House of Coffee: Ibrahim Al-Hasbani’s Journey to Bringing Yemeni Coffee Stateside
How Ibrahim Al-Hasbani’s “House of Coffee” and other Yemeni chains are reshaping U.S. coffee culture while overcoming war, economic challenges, and global competition.

In 2017, Ibrahim Al-Hasbani, founder of House of Coffee in the United States, proudly declared: “Yemeni coffee is number one.” Since then, his venture—which now operates 23 branches from Texas to New York—has become one of the leading Yemeni café chains rapidly expanding across the American market.
Al-Hasbani, who immigrated to the U.S. after the war in Yemen began, built House of Coffee not only as a business but as a cultural bridge. “I want to share the culture. I want to share the coffee. I want to share the history,” he explains at Coffee House in Dearborn, Michigan, where his team serves traditional Yemeni drinks.
A Yemeni Café Wave in the U.S.
In recent years, Yemeni cafés have flourished across U.S. cities and shopping centers. Chains such as Mokafé, Haraz, and Al-Qamaria have successfully introduced Yemeni coffee to American consumers, drawing on its historic role as the birthplace of global coffee trade.
These cafés are celebrated not only for their beautifully designed interiors and late-night atmospheres but also for their distinctive drinks infused with cardamom and ginger. Alongside beverages, they serve desserts such as knafeh cheesecake with hazelnuts and artisanal chocolate-covered cakes.

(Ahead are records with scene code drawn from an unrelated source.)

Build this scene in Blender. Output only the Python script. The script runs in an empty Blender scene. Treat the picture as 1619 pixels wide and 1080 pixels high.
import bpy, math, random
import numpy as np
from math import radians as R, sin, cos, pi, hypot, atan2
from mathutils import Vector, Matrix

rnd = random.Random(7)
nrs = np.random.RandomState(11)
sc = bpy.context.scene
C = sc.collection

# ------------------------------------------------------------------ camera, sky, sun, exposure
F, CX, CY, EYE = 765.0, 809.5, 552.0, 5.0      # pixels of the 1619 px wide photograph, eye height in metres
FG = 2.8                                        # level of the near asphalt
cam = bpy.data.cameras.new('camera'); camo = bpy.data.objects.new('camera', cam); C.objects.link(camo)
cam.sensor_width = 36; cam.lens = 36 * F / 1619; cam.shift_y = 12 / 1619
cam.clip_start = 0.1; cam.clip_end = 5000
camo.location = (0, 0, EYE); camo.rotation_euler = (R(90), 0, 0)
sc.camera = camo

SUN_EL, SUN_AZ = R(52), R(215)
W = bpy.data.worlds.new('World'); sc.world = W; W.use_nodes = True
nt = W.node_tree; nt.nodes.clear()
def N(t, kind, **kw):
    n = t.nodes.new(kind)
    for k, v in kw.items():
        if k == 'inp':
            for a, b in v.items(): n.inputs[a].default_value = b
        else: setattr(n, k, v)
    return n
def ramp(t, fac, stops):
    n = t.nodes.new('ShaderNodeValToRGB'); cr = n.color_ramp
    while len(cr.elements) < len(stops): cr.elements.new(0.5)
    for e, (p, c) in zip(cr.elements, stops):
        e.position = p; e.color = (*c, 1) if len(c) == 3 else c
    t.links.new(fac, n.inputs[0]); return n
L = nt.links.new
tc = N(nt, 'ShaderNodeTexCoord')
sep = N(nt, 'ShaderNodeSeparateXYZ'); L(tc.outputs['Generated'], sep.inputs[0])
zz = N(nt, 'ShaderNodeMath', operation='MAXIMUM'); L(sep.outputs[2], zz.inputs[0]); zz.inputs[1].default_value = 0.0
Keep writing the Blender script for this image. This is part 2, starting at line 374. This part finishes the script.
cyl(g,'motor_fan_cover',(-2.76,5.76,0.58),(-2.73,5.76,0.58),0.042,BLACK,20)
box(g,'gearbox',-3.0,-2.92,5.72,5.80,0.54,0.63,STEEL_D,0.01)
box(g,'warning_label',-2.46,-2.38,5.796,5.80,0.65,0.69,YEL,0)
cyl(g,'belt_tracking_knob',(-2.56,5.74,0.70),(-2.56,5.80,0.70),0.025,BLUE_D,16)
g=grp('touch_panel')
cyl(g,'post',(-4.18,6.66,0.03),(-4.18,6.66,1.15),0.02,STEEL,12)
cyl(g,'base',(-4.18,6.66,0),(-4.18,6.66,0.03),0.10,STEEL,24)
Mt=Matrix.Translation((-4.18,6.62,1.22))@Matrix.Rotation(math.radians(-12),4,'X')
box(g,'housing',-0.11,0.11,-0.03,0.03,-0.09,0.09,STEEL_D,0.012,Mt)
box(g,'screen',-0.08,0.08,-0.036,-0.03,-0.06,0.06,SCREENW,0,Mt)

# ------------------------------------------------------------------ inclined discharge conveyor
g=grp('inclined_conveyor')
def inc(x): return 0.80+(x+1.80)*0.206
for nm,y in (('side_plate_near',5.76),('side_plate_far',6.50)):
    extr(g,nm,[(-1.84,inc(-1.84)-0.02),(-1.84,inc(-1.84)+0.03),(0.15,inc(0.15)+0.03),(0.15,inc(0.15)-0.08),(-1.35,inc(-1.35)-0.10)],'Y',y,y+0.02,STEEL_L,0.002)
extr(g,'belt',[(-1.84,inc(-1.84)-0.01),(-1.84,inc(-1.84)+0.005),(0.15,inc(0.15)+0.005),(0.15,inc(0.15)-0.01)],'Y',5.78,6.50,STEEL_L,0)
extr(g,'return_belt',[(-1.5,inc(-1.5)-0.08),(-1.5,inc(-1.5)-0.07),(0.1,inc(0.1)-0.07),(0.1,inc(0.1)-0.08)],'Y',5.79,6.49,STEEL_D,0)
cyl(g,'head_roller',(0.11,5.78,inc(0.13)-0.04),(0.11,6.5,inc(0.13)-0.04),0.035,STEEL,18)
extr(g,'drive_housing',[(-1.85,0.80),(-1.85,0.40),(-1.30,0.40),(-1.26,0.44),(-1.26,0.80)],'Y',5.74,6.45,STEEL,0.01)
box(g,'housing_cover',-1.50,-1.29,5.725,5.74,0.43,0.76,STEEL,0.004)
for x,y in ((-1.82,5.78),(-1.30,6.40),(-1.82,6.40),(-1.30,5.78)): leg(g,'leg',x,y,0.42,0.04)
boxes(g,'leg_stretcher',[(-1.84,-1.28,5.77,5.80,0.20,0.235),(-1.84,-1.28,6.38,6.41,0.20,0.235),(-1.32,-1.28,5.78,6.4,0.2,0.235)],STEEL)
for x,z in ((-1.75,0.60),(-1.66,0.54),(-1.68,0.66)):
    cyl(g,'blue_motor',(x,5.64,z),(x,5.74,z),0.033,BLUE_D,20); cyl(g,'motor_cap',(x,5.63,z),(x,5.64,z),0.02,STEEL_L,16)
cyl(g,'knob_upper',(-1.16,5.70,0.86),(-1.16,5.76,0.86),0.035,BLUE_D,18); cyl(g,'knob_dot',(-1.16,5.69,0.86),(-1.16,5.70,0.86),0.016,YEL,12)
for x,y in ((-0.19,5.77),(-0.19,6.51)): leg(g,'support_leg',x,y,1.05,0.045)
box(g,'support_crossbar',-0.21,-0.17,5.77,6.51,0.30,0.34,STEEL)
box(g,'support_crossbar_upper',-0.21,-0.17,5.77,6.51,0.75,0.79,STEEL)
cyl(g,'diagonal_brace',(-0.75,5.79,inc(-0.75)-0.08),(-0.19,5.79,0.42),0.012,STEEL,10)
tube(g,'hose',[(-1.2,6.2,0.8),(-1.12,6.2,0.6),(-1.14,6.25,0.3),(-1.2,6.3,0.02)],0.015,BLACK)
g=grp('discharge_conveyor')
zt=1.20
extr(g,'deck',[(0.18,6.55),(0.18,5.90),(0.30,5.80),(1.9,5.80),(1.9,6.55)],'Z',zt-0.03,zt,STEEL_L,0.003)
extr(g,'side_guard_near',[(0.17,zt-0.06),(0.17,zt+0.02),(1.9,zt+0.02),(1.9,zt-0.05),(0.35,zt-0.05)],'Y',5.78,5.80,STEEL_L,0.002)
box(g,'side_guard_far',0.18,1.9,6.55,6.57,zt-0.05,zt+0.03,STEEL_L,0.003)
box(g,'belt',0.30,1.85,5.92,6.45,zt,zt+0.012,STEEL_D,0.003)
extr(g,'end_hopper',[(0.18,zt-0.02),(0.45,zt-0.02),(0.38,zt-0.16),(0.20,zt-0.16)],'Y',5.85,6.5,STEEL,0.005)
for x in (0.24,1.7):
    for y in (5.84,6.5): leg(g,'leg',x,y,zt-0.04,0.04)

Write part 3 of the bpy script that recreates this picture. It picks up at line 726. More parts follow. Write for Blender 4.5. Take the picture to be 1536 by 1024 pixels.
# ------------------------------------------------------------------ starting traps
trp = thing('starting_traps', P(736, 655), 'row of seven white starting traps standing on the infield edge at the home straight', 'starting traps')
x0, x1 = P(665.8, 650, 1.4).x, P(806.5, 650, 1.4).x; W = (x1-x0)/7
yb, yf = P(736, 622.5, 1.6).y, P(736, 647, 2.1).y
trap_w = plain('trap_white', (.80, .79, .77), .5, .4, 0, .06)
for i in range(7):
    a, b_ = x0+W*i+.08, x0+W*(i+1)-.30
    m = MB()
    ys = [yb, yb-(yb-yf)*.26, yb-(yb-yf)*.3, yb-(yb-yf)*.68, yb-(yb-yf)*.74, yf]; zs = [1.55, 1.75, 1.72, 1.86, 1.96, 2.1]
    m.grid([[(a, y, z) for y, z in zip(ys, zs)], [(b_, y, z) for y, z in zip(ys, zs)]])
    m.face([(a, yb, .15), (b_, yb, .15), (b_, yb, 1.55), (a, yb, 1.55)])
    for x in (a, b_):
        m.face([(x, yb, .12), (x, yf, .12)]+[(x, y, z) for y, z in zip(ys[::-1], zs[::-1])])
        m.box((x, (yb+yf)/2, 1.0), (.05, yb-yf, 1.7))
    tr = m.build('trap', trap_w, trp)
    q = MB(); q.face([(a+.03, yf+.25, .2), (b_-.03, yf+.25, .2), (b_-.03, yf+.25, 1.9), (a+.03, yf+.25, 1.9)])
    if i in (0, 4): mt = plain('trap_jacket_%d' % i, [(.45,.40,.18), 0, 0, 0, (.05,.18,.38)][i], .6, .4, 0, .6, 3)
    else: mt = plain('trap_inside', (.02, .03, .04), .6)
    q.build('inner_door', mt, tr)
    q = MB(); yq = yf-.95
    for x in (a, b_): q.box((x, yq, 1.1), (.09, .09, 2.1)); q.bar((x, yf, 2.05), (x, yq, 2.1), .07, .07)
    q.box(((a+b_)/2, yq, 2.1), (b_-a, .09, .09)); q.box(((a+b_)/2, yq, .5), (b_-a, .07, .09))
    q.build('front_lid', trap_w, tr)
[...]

Yemeni Coffee: A Heritage of Flavor
Yemeni coffee is among the oldest varieties in the world, giving it unmatched prestige among enthusiasts. Euan Bowler, a Scotland-based coffee expert, praised its uniqueness in his newsletter The Pour Over: “Yemeni coffee has a special charm among connoisseurs due to its rich history and unique flavors.”
He added that Yemeni cafés in America have lived up to high expectations: “What they offer is only the finest coffee.”
Economic and Political Challenges
Yet the Yemeni coffee industry faces significant hurdles. Global coffee prices have surged due to climate change, disrupting supply chains worldwide—including Yemeni exports. Bowler noted that some traders are even hoarding coffee stocks to hedge against further price hikes.
Importing Yemeni beans is also complicated by war. Coffee is typically sourced from family farms near Sana’a, but transporting shipments to Aden’s port has become increasingly difficult. “Before the war, the trip from Sana’a to the port took 10 hours,” Al-Hasbani explains. “Now it can take two days.” These delays raise costs and strain café operations in the U.S.
Compounding the problem are political risks. With Yemen’s Houthis designated as a terrorist organization by the U.S., Yemeni traders fear potential sanctions, as 90% of Yemeni coffee comes from Houthi-controlled areas. Mokhtar Alkhanshali, founder of Port of Mokha Coffee, warns: “Any trader could be considered as indirectly supporting terrorism.”
Despite these challenges, Yemeni café owners emphasize that their ultimate goal is to support small farmers in Yemen’s rural areas, where coffee trees remain a lifeline.

Beyond War and Famine
For Al-Hasbani, Yemeni cafés in America are about more than coffee. They represent an opportunity to reshape Yemen’s image abroad. “I want House of Coffee to be a welcoming place where Americans see Yemenis not just as victims of war and famine but as the people who gave the world coffee,” he says.
The war has touched Al-Hasbani’s life personally—he lost his mother and sister due to the collapse of Yemen’s health system. “The war has taken nearly a quarter of a million lives, including thousands of civilians,” he reflects. “The hardest part is watching loved ones suffer without being able to help.”
Still, he remains hopeful. “We are behind every morning smile,” Al-Hasbani says, expressing pride in offering authentic Yemeni coffee that brightens lives and strengthens cultural ties in America.